Vocabolario Dantesco
babbo s.m.
Commedia 1 (1 Inf.).
Commedia babbo Inf. 32.9 (:).
Voce del linguaggio infantile e familiare dal lat. parlato *babbus (DELI 2 s.v.), tipicamente toscana e att. (come antrop.) fin dal 1188 (GDT s.v.). Secondo De Vulg. 2.7.4, i sost. babbo e mamma (vd.) sono tra i «puerilia» che «propter sui simplicitatem» devono essere evitati nello stile sublime. Entrambi si ritrovano però nella Commedia, nel cui plurilinguismo sono del resto inclusi «inserti ancora più audaci di linguaggio infantile» (Manni, Dante, p. 111 nota 1): vd. anche pappo, dindi.

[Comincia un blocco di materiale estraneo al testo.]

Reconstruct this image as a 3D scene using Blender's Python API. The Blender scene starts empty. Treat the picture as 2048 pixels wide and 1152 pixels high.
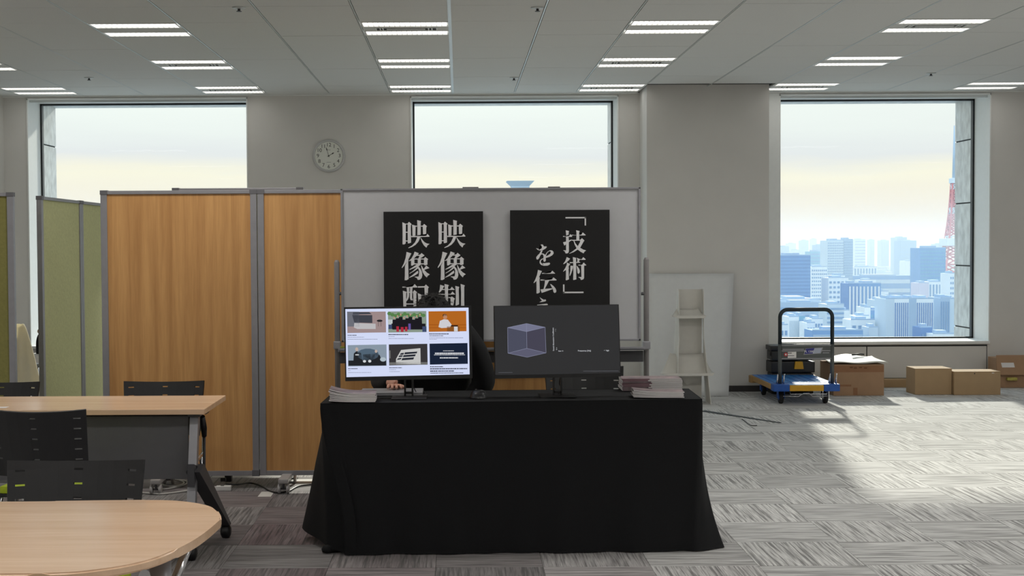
import bpy, bmesh, math, random
from mathutils import Matrix, Vector
PI = math.pi
random.seed(7)
sc = bpy.context.scene
C = sc.collection

# ------------------------------------------------------------------ camera
F = 2730.0; W_, H_ = 2048.0, 1152.0
CAMZ = 1.50; PITCH = math.atan(87.0 / F); ROLL = 0.0055; CX = -105.5
Fv = Vector((0, math.cos(PITCH), -math.sin(PITCH)))
r0 = Vector((1, 0, 0)); u0 = Vector((0, math.sin(PITCH), math.cos(PITCH)))
Rv = r0 * math.cos(ROLL) - u0 * math.sin(ROLL)
Uv = u0 * math.cos(ROLL) + r0 * math.sin(ROLL)
cam = bpy.data.objects.new('camera', bpy.data.cameras.new('camera')); C.objects.link(cam)
cam.data.sensor_width = 36; cam.data.lens = F / W_ * 36; cam.data.shift_x = -CX / W_
cam.data.clip_start = 0.05; cam.data.clip_end = 30000
cam.matrix_world = Matrix(((Rv.x, Uv.x, -Fv.x, 0), (Rv.y, Uv.y, -Fv.y, 0), (Rv.z, Uv.z, -Fv.z, CAMZ), (0, 0, 0, 1)))
sc.camera = cam
sc.view_settings.view_transform = 'Standard'; sc.view_settings.look = 'None'
sc.view_settings.exposure = 0.0; sc.view_settings.gamma = 1.0; sc.view_settings.use_curve_mapping = False

def ray(px, py):
    return Fv * F + Rv * (px - W_ / 2 - CX) - Uv * (py - H_ / 2)
def P(px, py, Y):
    d = ray(px, py); t = Y / d.y
    return Vector((d.x * t, Y, CAMZ + d.z * t))
def G(px, py, z=0.0):
    d = ray(px, py); t = (z - CAMZ) / d.z
    return Vector((d.x * t, d.y * t, z))
def proj(v):
    d = Vector(v) - Vector((0, 0, CAMZ)); k = F / d.dot(Fv)
    return (W_ / 2 + CX + k * d.dot(Rv), H_ / 2 - k * d.dot(Uv))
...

Babbo ricorre solo in Inf. 32.9 come vocabolo emblematico di «una lingua infantile [[…]] carente di quella ricchezza lessicale che la vastità dell’argomento e le difficoltà espressive che esse comportano inevitabilmente richiedono» (Peirone, Parole, p. 45). Il sost. è ricordato tra le parole più semplici pronunciate dai bambini anche nella Santà del corpo di Zucchero Bencivenni (volgarizzamento del Régime du corps di Aldobrandino da Siena, a. 1310): vd. TLIO s.v. babbo. Nel Corpus OVI, mentre mamma (vd.) «è frequente in testi pratici, volgarizzamenti in prosa, poesia religiosa», babbo, «molto più raro, compare in poesia realistica e prosa» (Tavoni a De Vulg. 2.7.4). Sull’origine e la diffusione di babbo cfr. anche Accademia della Crusca, Consulenza linguistica, I nomi del padre, a cura di Matilde Paoli, 2013.
Autore: Fiammetta Papi.
Data redazione: 10.10.2017.
Data ultima revisione: 16.05.2018.
1 Appellativo del padre nel linguaggio infantile e familiare.
[1] Inf. 32.9: ché non è impresa da pigliare a gabbo / discriver fondo a tutto l'universo, / né da lingua che chiami mamma o babbo.